Johnson also credits Allen with influencing her to become more of an activist. In December of 1991, Johnson was one of the faculty members who spoke at a rally protesting a controversial Peninsula issue on homosexuality. She agrees with Allen that she probably would not have spoken had not Allen asked her personally.

"I think I became more of an activist under her influence, and she became more a deconstructor under mine," says Johnson.

The rally protesting the Peninsula issue was one of the last BGLSA events Allen was involved in planning.

"They didn't seem to know anyone who was gay," recalls Allen of the Peninsula writers. "They didn't quote a single gay person who was happy and it's not like we're hard to find," she says.

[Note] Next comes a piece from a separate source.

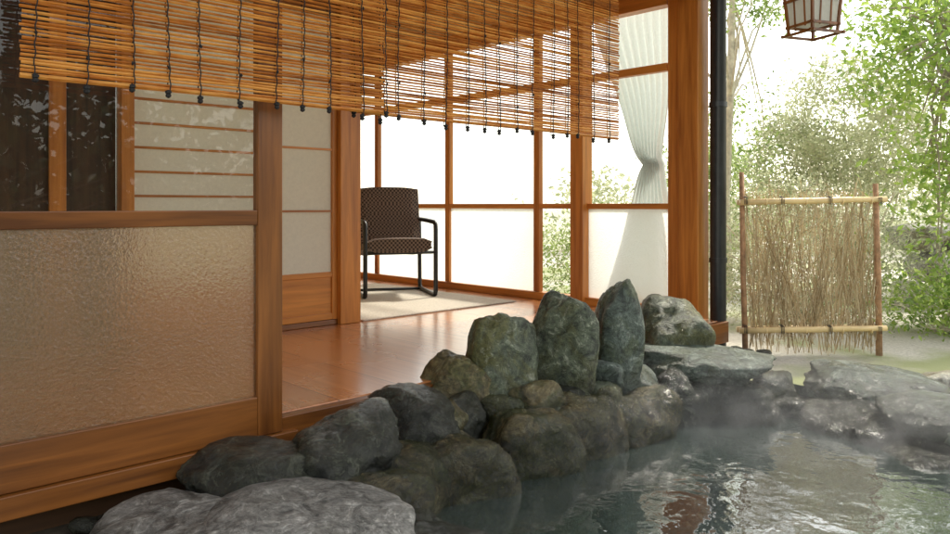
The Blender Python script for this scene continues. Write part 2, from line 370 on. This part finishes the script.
mkobj('water',[(x,y,-.30) for x,y in poolW],[tuple(range(n))],watermat())
def steam():
    bm=bmesh.new(); bmesh.ops.create_icosphere(bm,subdivisions=3,radius=1)
    for v in bm.verts: v.co=Vector((v.co.x*1.15,v.co.y*.85,v.co.z*.40))
    me=bpy.data.meshes.new('steam'); bm.to_mesh(me); bm.free()
    m,nt,o=newmat('steam_vapour')
    v=coords(nt,'Object',(1/1.15,1/.85,1/.40))
    ln=N(nt,'ShaderNodeVectorMath',operation='LENGTH'); L(nt,v,ln.inputs[0])
    mr=N(nt,'ShaderNodeMapRange'); L(nt,ln.outputs['Value'],mr.inputs[0]); mr.inputs[1].default_value=.15; mr.inputs[2].default_value=.98; mr.inputs[3].default_value=1; mr.inputs[4].default_value=0; mr.interpolation_type='SMOOTHSTEP'
    nn=noise_tex(nt,4.6,3,.6,coords(nt,'Object',(1,1,1.0)),1.1)
    nr=N(nt,'ShaderNodeMapRange'); L(nt,nn.outputs[0],nr.inputs[0]); nr.inputs[1].default_value=.46; nr.inputs[2].default_value=.66; nr.inputs[3].default_value=.04; nr.inputs[4].default_value=1
    mu=N(nt,'ShaderNodeMath',operation='MULTIPLY'); L(nt,mr.outputs[0],mu.inputs[0]); L(nt,nr.outputs[0],mu.inputs[1])
    m2=N(nt,'ShaderNodeMath',operation='MULTIPLY'); L(nt,mu.outputs[0],m2.inputs[0]); m2.inputs[1].default_value=.62
    vs_=nt.nodes.new('ShaderNodeVolumeScatter'); vs_.inputs['Color'].default_value=(1,1,1,1); L(nt,m2.outputs[0],vs_.inputs['Density'])
    L(nt,vs_.outputs[0],o.inputs['Volume'])
    me.materials.append(m); ob=bpy.data.objects.new('steam',me); sc.collection.objects.link(ob); ob.location=(1.35,2.85,-.16); ob.rotation_euler=(0,0,.3)
steam()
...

"We decided we wanted to get grown-ups to speak," remembers Allen. "We didn't think that the magazine was just hurting undergraduates. We wanted professors who might come out or at least be supportive."

She hastens to add that when they invited Johnson and the Rev. Peter J. Gomes "we asked them to speak, we didn't say 'please come out.'" Both did, however, and Gomes' announcement in particular shocked many.

Allen is pleased by the number of faculty who have come out since then, and contrasts this year's protests over Gen. Colin L. Powell's commencement address with the protests two years ago.

"By the time of the 'lift the ban' rally there were enough gay and lesbian faculty that were out that having one more person come out wasn't so much of a phenomena," says Allen.